Yazan Khalili Palestinian , b. 1981
Scouting for Locations, 2013
35 mm Negative printed on traditional photo paper
Variable dimensions (53 artworks)
Edition of 3 + 1 AP
Copyright The Artist
Scouting for locations Film title: Traces of a Screem 2013 Photography + Text 51 photos of different sizes Produced by Sharjah Art Foundation for Sharjah Biennial 11 No one heard...
Scouting for locations
Film title: Traces of a Screem
2013
Photography + Text
51 photos of different sizes
Produced by Sharjah Art Foundation for Sharjah Biennial 11
No one heard us shout in angst for every yard we found a lonely tree standing as we roamed the city for days searching in the sounds where the three men's bodies were thrown under a silent tree no one remembers hearing the anguish that they screamed the day the sun melted their dreams
A film crew disappears while scouting for locations for a film based on an adaptation of Ghassan Kanafani's novel "Men in the Sun" that was planned to be shot in Sharjah. What remains of this crew are photographs taken of possible locations for shooting the film, and a scream that was voiced in an empty dimly lit alley. In an attempt to find them, the project tries to trace those disappeared through re-constructing their journey, their experience and the voice that lingers in that alley. The scream is examined as proof, but no one is certain who's scream it was; the crew's or that of the witness of their disappearance.

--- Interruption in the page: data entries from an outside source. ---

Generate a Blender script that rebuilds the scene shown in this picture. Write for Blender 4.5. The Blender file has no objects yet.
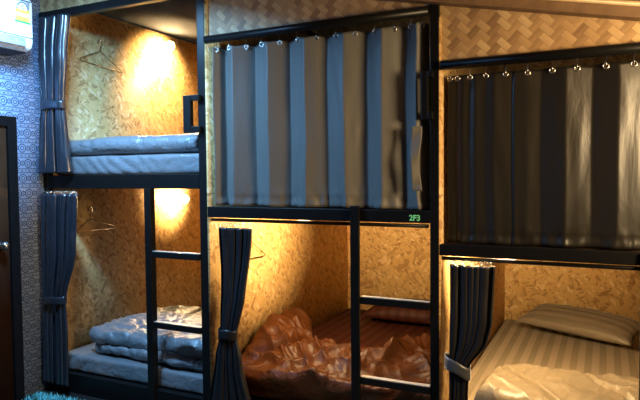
import bpy, bmesh, math, random
from mathutils import Vector, Matrix, noise
random.seed(7)
SC = bpy.context.scene
COL = SC.collection
PI = math.pi

# ------------------------------------------------------------------ helpers
def obj(name, bm, mat, parent=None, label=None, cat=None, group=None, kind=None,
        bevel=0, solid=0, smooth=True, subsurf=0):
    me = bpy.data.meshes.new(name)
    bmesh.ops.recalc_face_normals(bm, faces=bm.faces)
    bm.to_mesh(me); bm.free()
    o = bpy.data.objects.new(name, me); COL.objects.link(o)
    if mat: me.materials.append(mat)
    if smooth:
        for p in me.polygons: p.use_smooth = True
    if solid:
        m = o.modifiers.new('solid', 'SOLIDIFY'); m.thickness = solid; m.offset = 0
    if bevel:
        m = o.modifiers.new('bevel', 'BEVEL'); m.width = bevel; m.segments = 2
        m.limit_method = 'ANGLE'; m.harden_normals = False
        for p in me.polygons: p.use_smooth = False
    if subsurf:
        m = o.modifiers.new('sub', 'SUBSURF'); m.levels = subsurf; m.render_levels = subsurf
    if parent:
        o.parent = parent
        o.matrix_parent_inverse = Matrix.Translation(-Vector(parent.location))
    return tag(o, label, cat, group, kind)

def tag(o, label=None, cat=None, group=None, kind=None):
    if label: o['label'] = label
    if cat: o['category'] = cat
    if group: o['group'] = group
    if kind: o['kind'] = kind
    return o

def thing(name, loc, label, cat, group=None):
    o = bpy.data.objects.new(name, None); COL.objects.link(o)
    o.location = loc; o.empty_display_size = .05
    return tag(o, label, cat, group)

def struct(name, bm, mat, **k): return obj(name, bm, mat, kind='structure', **k)

def box(x0, x1, y0, y1, z0, z1, bm=None):
    bm = bm or bmesh.new()
    v = [bm.verts.new((x, y, z)) for x in (x0, x1) for y in (y0, y1) for z in (z0, z1)]
    for f in ((0,1,3,2),(4,6,7,5),(0,4,5,1),(2,3,7,6),(0,2,6,4),(1,5,7,3)):
        bm.faces.new([v[i] for i in f])
    return bm

def tube(pts, r, n=8, bm=None, closed=False):
    bm = bm or bmesh.new()
    pts = [Vector(p) for p in pts]; N = len(pts); rings = []
    up = None
    for i, p in enumerate(pts):
        if closed: t = pts[(i+1) % N] - pts[i-1]
        else: t = pts[min(i+1, N-1)] - pts[max(i-1, 0)]
        t.normalize()
        if up is None:
            a = Vector((0,0,1)) if abs(t.z) < .9 else Vector((1,0,0))
            up = a.cross(t).normalized()
        up = (up - t*up.dot(t)).normalized(); w = t.cross(up)
        rr = r[i] if isinstance(r, (list, tuple)) else r
        rings.append([bm.verts.new(p + up*rr*math.cos(k*2*PI/n) + w*rr*math.sin(k*2*PI/n)) for k in range(n)])
    for i in range(N if closed else N-1):
        a, b = rings[i], rings[(i+1) % N]
        for k in range(n): bm.faces.new((a[k], a[(k+1) % n], b[(k+1) % n], b[k]))
    if not closed:
        bm.faces.new(rings[0]); bm.faces.new(rings[-1])
    return bm

def ring(c, R, r, axis='y', n=16, m=6, bm=None):
    c = Vector(c); pts = []
    for i in range(n):
        a = 2*PI*i/n; ca, sa = R*math.cos(a), R*math.sin(a)
        pts.append(c + (Vector((ca, 0, sa)) if axis == 'y' else Vector((0, ca, sa)) if axis == 'x' else Vector((ca, sa, 0))))
    return tube(pts, r, m, bm, True)

def ball(c, r, bm=None, sc=(1,1,1)):
    bm = bm or bmesh.new()
    bmesh.ops.create_uvsphere(bm, u_segments=16, v_segments=10, radius=r,
        matrix=Matrix.Translation(c) @ Matrix.Diagonal((*sc, 1)))
    return bm

def grid(fn, nu, nv, bm=None):
    bm = bm or bmesh.new()
    V = [[bm.verts.new(fn(i/nu, j/nv)) for j in range(nv+1)] for i in range(nu+1)]
    for i in range(nu):
        for j in range(nv): bm.faces.new((V[i][j], V[i+1][j], V[i+1][j+1], V[i][j+1]))
    return bm

def ns(x, y, z=0): return noise.noise(Vector((x, y, z)))
def ridge(x, y, z=0): return 1 - 2*abs(ns(x, y, z))
def sstep(a, b, x):
    t = max(0, min(1, (x-a)/(b-a))); return t*t*(3-2*t)

def crease(x, y, ang, along, across, seed, p=2.2):
    c, n = math.cos(ang), math.sin(ang)
    wx = x + .05*ns(x*4, y*4, seed+11); wy = y + .05*ns(x*4, y*4, seed+17)
    a = wx*c + wy*n; b = wy*c - wx*n
    return max(0, 1 - abs(2.2*ns(a*along, b*across, seed)))**p

def slab(x0, x1, y0, y1, z0, z1, r, step=.03, disp=None):
    """rounded padded slab, displaced along its surface by disp(point, normal)"""
    bm = bmesh.new()
    c = Vector(((x0+x1)/2, (y0+y1)/2, (z0+z1)/2)); h = Vector(((x1-x0)/2, (y1-y0)/2, (z1-z0)/2))
    n = [max(4, int(2*q/step)) for q in h]; n[2] = max(6, n[2])
    cache = {}
    def vert(p):
        k = (round(p.x, 5), round(p.y, 5), round(p.z, 5))
        if k not in cache:
            inn = Vector([max(-h[i]+r, min(h[i]-r, p[i])) for i in range(3)])
            d = p - inn; nn = d.normalized() if d.length > 1e-9 else Vector((0,0,1))
            q = inn + nn*r
            if disp: q = q + disp(q + c, nn)
            cache[k] = bm.verts.new(q + c)
        return cache[k]
    for ax in range(3):
        a, b = (ax+1) % 3, (ax+2) % 3
        for s in (-1, 1):
            for i in range(n[a]):
                for j in range(n[b]):
                    f = []
                    for di, dj in ((0,0),(1,0),(1,1),(0,1)):
                        p = Vector((0,0,0)); p[ax] = s*h[ax]
                        p[a] = -h[a] + 2*h[a]*(i+di)/n[a]; p[b] = -h[b] + 2*h[b]*(j+dj)/n[b]
                        f.append(vert(p))
                    bm.faces.new(f)
    return bm

# ------------------------------------------------------------------ shader maths
class S:
    """tiny wrapper: arithmetic on shader sockets"""
    def __init__(s, nt, k): s.nt = nt; s.k = k
    def m(s, op, *a):
        n = s.nt.nodes.new('ShaderNodeMath'); n.operation = op
        for i, v in enumerate((s,)+a):
            if isinstance(v, S): s.nt.links.new(v.k, n.inputs[i])
            else: n.inputs[i].default_value = v
        return S(s.nt, n.outputs[0])
    def __add__(s, o): return s.m('ADD', o)
    def __sub__(s, o): return s.m('SUBTRACT', o)
    def __mul__(s, o): return s.m('MULTIPLY', o)
    def __truediv__(s, o): return s.m('DIVIDE', o)
    def lt(s, o): return s.m('LESS_THAN', o)
    def gt(s, o): return s.m('GREATER_THAN', o)
    def floor(s): return s.m('FLOOR')
    def fr(s): return s.m('FRACT')
    def mod(s, o): return s.m('FLOORED_MODULO', o)
    def abs(s): return s.m('ABSOLUTE')
    def max(s, o): return s.m('MAXIMUM', o)
    def min(s, o): return s.m('MINIMUM', o)
    def sqrt(s): return s.m('SQRT')

class Mat:
    def __init__(s, name):
        s.m = bpy.data.materials.new(name); s.m.use_nodes = True
        s.nt = s.m.node_tree; s.b = s.nt.nodes['Principled BSDF']
        tc = s.nt.nodes.new('ShaderNodeTexCoord'); s.co = tc.outputs['Object']
        sp = s.nt.nodes.new('ShaderNodeSeparateXYZ'); s.nt.links.new(s.co, sp.inputs[0])
        s.x, s.y, s.z = [S(s.nt, q) for q in sp.outputs]
    def set(s, **k):
        for n, v in k.items():
            i = s.b.inputs[n.replace('_', ' ')]
            if isinstance(v, S): s.nt.links.new(v.k, i)
            elif hasattr(v, 'links'): s.nt.links.new(v, i)
            else: i.default_value = v if not isinstance(v, tuple) else (*v, 1)
        return s
    def vec(s, x, y, z=0.0):
        n = s.nt.nodes.new('ShaderNodeCombineXYZ')
        for i, v in enumerate((x, y, z)):
            if isinstance(v, S): s.nt.links.new(v.k, n.inputs[i])
            else: n.inputs[i].default_value = v
        return n.outputs[0]
    def noise(s, v, scale, detail=2, rough=.5, dist=0):
        n = s.nt.nodes.new('ShaderNodeTexNoise'); n.inputs['Scale'].default_value = scale
        n.inputs['Detail'].default_value = detail; n.inputs['Roughness'].default_value = rough
        n.inputs['Distortion'].default_value = dist
        s.nt.links.new(v, n.inputs['Vector']); return S(s.nt, n.outputs['Fac'])
    def vor(s, v, scale, feat='F1', out='Color'):
        n = s.nt.nodes.new('ShaderNodeTexVoronoi'); n.feature = feat; n.inputs['Scale'].default_value = scale
        s.nt.links.new(v, n.inputs['Vector']); return n.outputs[out]
    def white(s, v):
        n = s.nt.nodes.new('ShaderNodeTexWhiteNoise'); s.nt.links.new(v, n.inputs['Vector'])
        return S(s.nt, n.outputs['Value'])
    def sep(s, v):
        n = s.nt.nodes.new('ShaderNodeSeparateXYZ'); s.nt.links.new(v, n.inputs[0])
        return [S(s.nt, q) for q in n.outputs]
    def ramp(s, f, stops):
        n = s.nt.nodes.new('ShaderNodeValToRGB'); s.nt.links.new(f.k, n.inputs[0])
        e = n.color_ramp.elements
        while len(e) < len(stops): e.new(.5)
        for i, (p, c) in enumerate(stops): e[i].position = p; e[i].color = (*c, 1)
        return n.outputs[0]
    def mix(s, f, a, b):
        n = s.nt.nodes.new('ShaderNodeMix'); n.data_type = 'RGBA'
        for i, v in ((0, f), (6, a), (7, b)):
            if isinstance(v, S): s.nt.links.new(v.k, n.inputs[i])
            elif isinstance(v, tuple): n.inputs[i].default_value = (*v, 1)
            elif isinstance(v, float): n.inputs[i].default_value = v
            else: s.nt.links.new(v, n.inputs[i])
        return n.outputs[2]
    def bump(s, h, strength=.3, dist=.01):
        n = s.nt.nodes.new('ShaderNodeBump'); n.inputs['Strength'].default_value = strength
        n.inputs['Distance'].default_value = dist
        s.nt.links.new(h.k, n.inputs['Height']); s.nt.links.new(n.outputs[0], s.b.inputs['Normal']); return s

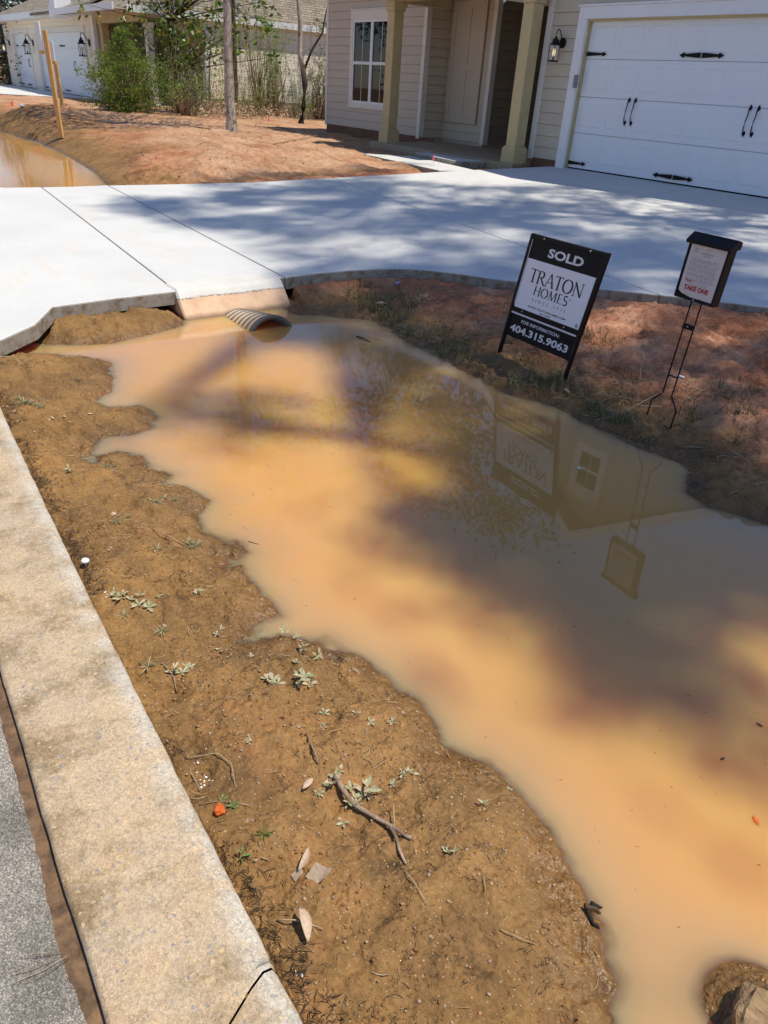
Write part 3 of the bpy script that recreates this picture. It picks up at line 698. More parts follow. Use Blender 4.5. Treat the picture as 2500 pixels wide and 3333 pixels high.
# solid cores behind the boards
mb = MB(); mb.box(-10.09, -9.5, GY0+.006, 20.9, .3, 3.45); mb.box(-5.0, -4.22, GY0+.006, 20.9, .3, 3.45); mb.box(-9.5, -5.0, GY0+.006, 20.9, 2.80, 3.45); mb.box(-9.5, -5.0, GY0+.25, 20.8, .3, 2.8)
mb.box(-18.88, -14.87, WY+.006, 20.9, .3, 4.0); mb.box(-14.86, -13.44, 12.51, 20.9, .3, 3.6); mb.box(-13.43, -10.15, 16.02, 20.9, .3, 3.6)
mb.build('wall_core', MT['siding'], hs)
bxe([(-18.87, -14.3, WY-.012, WY+.005, .2, .678), (-10.10, -9.5, GY0-.012, GY0+.005, .2, .698), (-4.9, -4.25, GY0-.012, GY0+.005, .2, .698), (-18.87, -18.86, WY, 20.9, .2, .69)], 'foundation', 'found', hs)
# corner boards and trims
bxe([(-18.93, -18.84, WY-.035, WY+.10, .66, 4), (-14.93, -14.82, WY-.035, WY+.10, .64, 4), (-13.49, -13.38, 12.46, 12.60, .64, 4), (-10.19, -10.08, GY0-.035, GY0+.10, .68, 3.45)], 'corner_board', 'trim', hs)
# front panelled blind door
pd = bxs([(-14.76, -13.70, 12.470, 12.49, 1.02, 3.33)], 'panel_door', 'siding', hs)
bxs([(-14.76, -14.66, 12.452, 12.472, 1.02, 3.33), (-13.80, -13.70, 12.452, 12.472, 1.02, 3.33), (-14.66, -13.80, 12.453, 12.472, 3.23, 3.33), (-14.66, -13.80, 12.453, 12.472, 1.02, 1.13), (-14.66, -13.80, 12.453, 12.472, 2.05, 2.17), (-14.28, -14.18, 12.455, 12.472, 1.13, 2.05), (-14.28, -14.18, 12.455, 12.472, 2.17, 3.23)], 'door_rail', 'siding', pd)
window(hs, -17.79+.10, -15.99-.10, 1.24, 2.985, WY-.0, True, 2.10)
# porch
mb = MB(); slab(mb, [Vector(p) for p in [(-14.42, 10.12), (-9.95, 10.02), (-10.12, 10.6), (-10.15, 16), (-13.4, 16), (-13.4, 12.45), (-14.85, 12.45), (-14.80, 11.78), (-14.42, 11.78)]], lambda x, y: .60, .22); mb.build('porch_slab', MT['porch'], hs)
column(hs, -14.15, 10.42, .60, 3.10); column(hs, -10.22, 10.30, .60, 3.10)
bxs([(-14.32, -10.19, 10.32, 10.52, 3.10, 3.42), (-14.32, -14.08, 10.52, 11.78, 3.10, 3.42)], 'porch_beam', 'tan', hs)
bxs([(-14.3, -10.15, 10.53, 15.9, 3.40, 3.46)], 'porch_ceiling', 'trim', hs)
# garage surround
G0, G1 = -9.34, -5.12
bxs([(G0-.17, G0, GY0-.035, GY0+.24, .56, 2.74), (G1, G1+.17, GY0-.035, GY0+.24, .56, 2.74), (G0-.17, G1+.17, GY0-.036, GY0+.24, 2.742, 2.90), (G0-.19, G1+.19, GY0-.055, GY0+.02, 2.902, 2.93)], 'garage_frame', 'white', hs)
bxs([(G0, G0+.012, GY0+.02, GY0+.10, .6, 2.74), (G0+.012, G1-.012, GY0+.02, GY0+.098, 2.715, 2.742)], 'door_stop', 'tan', hs)
zc = (G0+G1)/2
garage_door(hs, G0+.014, G1-.014, .625, 2.74, GY0, [(zc-1.02-.06, 1.52), (zc-1.02+.06, 1.52), (zc+1.02-.06, 1.52), (zc+1.02+.06, 1.52)],
 [(G0+.02, G0+.42, 2.28, .030), (zc-.012, zc-.36, 2.28, .034), (zc+.012, zc+.36, 2.28, .034), (G0+.02, G0+.40, .70, .030), (zc-.012, zc-.36, .70, .034), (zc+.012, zc+.36, .70, .034), (G1-.02, G1-.42, 2.28, .03), (G1-.02, G1-.42, .70, .03)], 8)
lantern(hs, -9.78, GY0-.02, 2.42, s=1.08)
bxs([(G0-.035, G0+.035, GY0-.075, GY0-.037, 1.80, 1.98)], 'keypad', 'greyink', hs, .004)
# gable and roofs
gy = 10.25
# boards cut to the slope
mb2 = MB(); z = 3.42
while z < 5.45:
    hw = (5.52-z)/.73; hw2 = max((5.52-(z+.178))/.73, 0); hw = min(hw, 3.0)
    mb2.quad((-7.3-hw, GY0-.020, z), (-7.3+hw, GY0-.020, z), (-7.3+min(hw2, 3), GY0-.006, z+.178), (-7.3-min(hw2, 3), GY0-.006, z+.178)); mb2.quad((-7.3-hw, GY0, z), (-7.3+hw, GY0, z), (-7.3+hw, GY0-.02, z), (-7.3-hw, GY0-.02, z)); z += .178
mb2.build('gable_siding', MT['siding'], hs)
mb = MB(); mb.add([(-10.3, GY0+.01, 3.4), (-4.3, GY0+.01, 3.4), (-7.3, GY0+.01, 5.6), (-10.3, GY0+.2, 3.4), (-4.3, GY0+.2, 3.4), (-7.3, GY0+.2, 5.6)], [(0, 1, 2), (3, 5, 4), (0, 3, 4, 1), (1, 4, 5, 2), (2, 5, 3, 0)]); mb.build('gable_core', MT['siding'], hs)
window(hs, -7.72, -7.16, 4.02, 4.80, GY0-.02, False, 4.40)
roofpoly('roof', [[(-7.3, gy, 5.75), (-3.75, gy, 3.17), (-3.75, 16.5, 3.17), (-7.3, 16.5, 5.75)], [(-7.3, gy, 5.75), (-7.3, 16.5, 5.75), (-10.85, 16.5, 3.17), (-10.85, gy, 3.17)],
 [(-19.4, 11.3, 4.05), (-10.6, 11.3, 4.05), (-10.6, 16.2, 6.8), (-15.5, 16.2, 6.8)], [(-19.4, 11.3, 4.05), (-15.5, 16.2, 6.8), (-19.4, 21.4, 4.05)], [(-19.4, 21.4, 4.05), (-15.5, 16.2, 6.4), (-7.0, 16.2, 6.4), (-3.75, 21.4, 3.45)], [(-10.6, 16.2, 6.4), (-10.6, 12.5, 4.17), (-7.3, 14.6, 5.6), (-3.75, 16.2, 3.3), (-3.75, 21.4, 3.45), (-7, 16.2, 6.4)],
 [(-14.6, 9.95, 3.42), (-10.7, 9.95, 3.42), (-10.7, 12.2, 4.05), (-14.6, 12.2, 4.05)]], 'shingle', hs)
mb = MB()
for (a, b) in (((-7.3, gy-.02, 5.76), (-3.72, gy-.02, 3.16)), ((-7.3, gy-.02, 5.76), (-10.88, gy-.02, 3.16))):
    a = Vector(a); b = Vector(b); dz = Vector((0, 0, -.2)); dy = Vector((0, .03, 0)); mb.add([a, b, b+dz, a+dz, a+dy, b+dy, b+dz+dy, a+dz+dy], [(0, 1, 2, 3), (4, 7, 6, 5), (0, 4, 5, 1), (2, 6, 7, 3), (1, 5, 6, 2), (0, 3, 7, 4)])
mb.build('rake_board', MT['white'], hs)
bxs([(-19.45, -14.65, 11.26, 11.30, 3.88, 4.07), (-14.65, -10.7, 9.90, 9.94, 3.26, 3.44), (-19.44, -19.40, 11.3, 21.4, 3.88, 4.06)], 'fascia', 'white', hs)
bxe([(-19.4, -14.5, 11.3, 11.79, 4.0, 4.02), (-10.85, -10.1, gy, GY0+.5, 3.0, 3.02)], 'soffit', 'trim', hs)
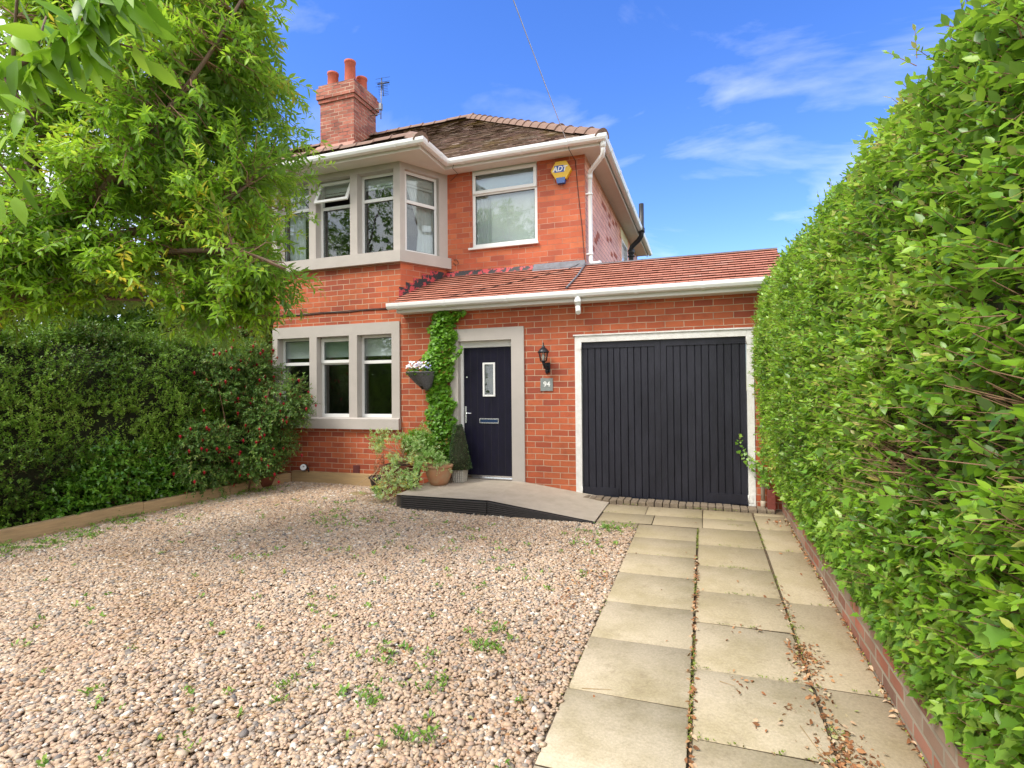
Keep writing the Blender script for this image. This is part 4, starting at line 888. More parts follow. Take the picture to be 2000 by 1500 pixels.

These photographs were found in an email sent to their producer without any details. We organise them on a wall in a timeline chronicling their movement in the city, looking for clues we find that many witnessed their disappearance but no one remembers them, everyone remembers the scream that night but no one recollects its author.
The project is scouting for a public space in the public space through the possibility of a scream. Whose voice is heard? who is there to witness? was that scream the result of fear or was it a demand for visibility? can one be invisible in the public space? or is it even a public space if the public is invisible? perhaps that scream is the demand for visibility? but isn't demand for visibility in the public space a demand for political existence!
Someone said that the crew are still roaming in the city, scouting for public spaces, that is why they will not be found, as soon as they enter the public space, they are devoured by invisibility. The inaudible scream that lingers in those photographs perhaps brings into question their political existence.